Ready to talk about death? Few people are. Brandon University is hosting a Death Café next week to help people get comfortable in discussing death and mortality.
While death is a mysterious and often taboo subject in western society, people have questions, thoughts, and feelings about dying and death that they may be reluctant to express.
“A death café is an open forum discussion about death and dying and the thoughts, feelings, and questions we all have but may be reluctant to voice out loud,” said Sharran Mullins, an Assistant Professor in Psychiatric Nursing at BU. She and her third-year palliative care students are facilitating the death café. “I believe that having an opportunity like this will help our students (and us!) develop greater comfort in discussing death and dying, and will foster greater ‘death literacy’ in our community.”

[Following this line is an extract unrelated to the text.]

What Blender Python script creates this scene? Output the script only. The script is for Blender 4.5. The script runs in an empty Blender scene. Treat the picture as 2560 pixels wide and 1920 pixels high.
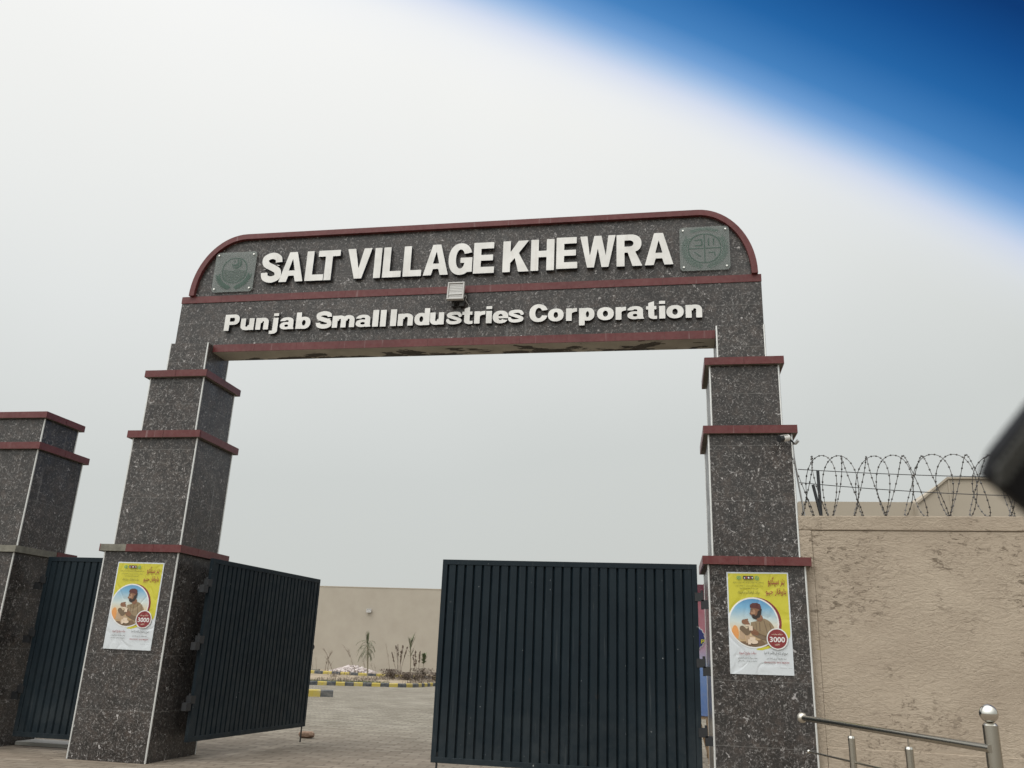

A death café is not grief, individual, or group counselling, she notes. People should come prepared to share their thoughts and contribute to what is sure to be a lively and enlightening discussion.
A death café provides a safe environment in which to talk about death. The death café movement began in 2011 based on the work of Swiss sociologist and anthropologist Bernard Crettaz. Since their invention, death cafés spread quickly across Europe, North America, and Australasia.
“At a death cafe, people gather to eat cake, drink tea/coffee — Let death be not decaffeinated! — and discuss death. The objective is to increase awareness of death with a view to helping people make the most of their (finite) lives. It is an open-forum group discussion of dying and death, with no agenda. It is a discussion group rather than grief support or counselling, and is not a substitute for these services.
As part of the course “Introduction to Palliative Care”, third-year Psychiatric Nursing students are hosting a death café on Oct. 30 from 7–8:30 p.m. at Brandon University in the Faculty of Health Studies room 043. All are welcome!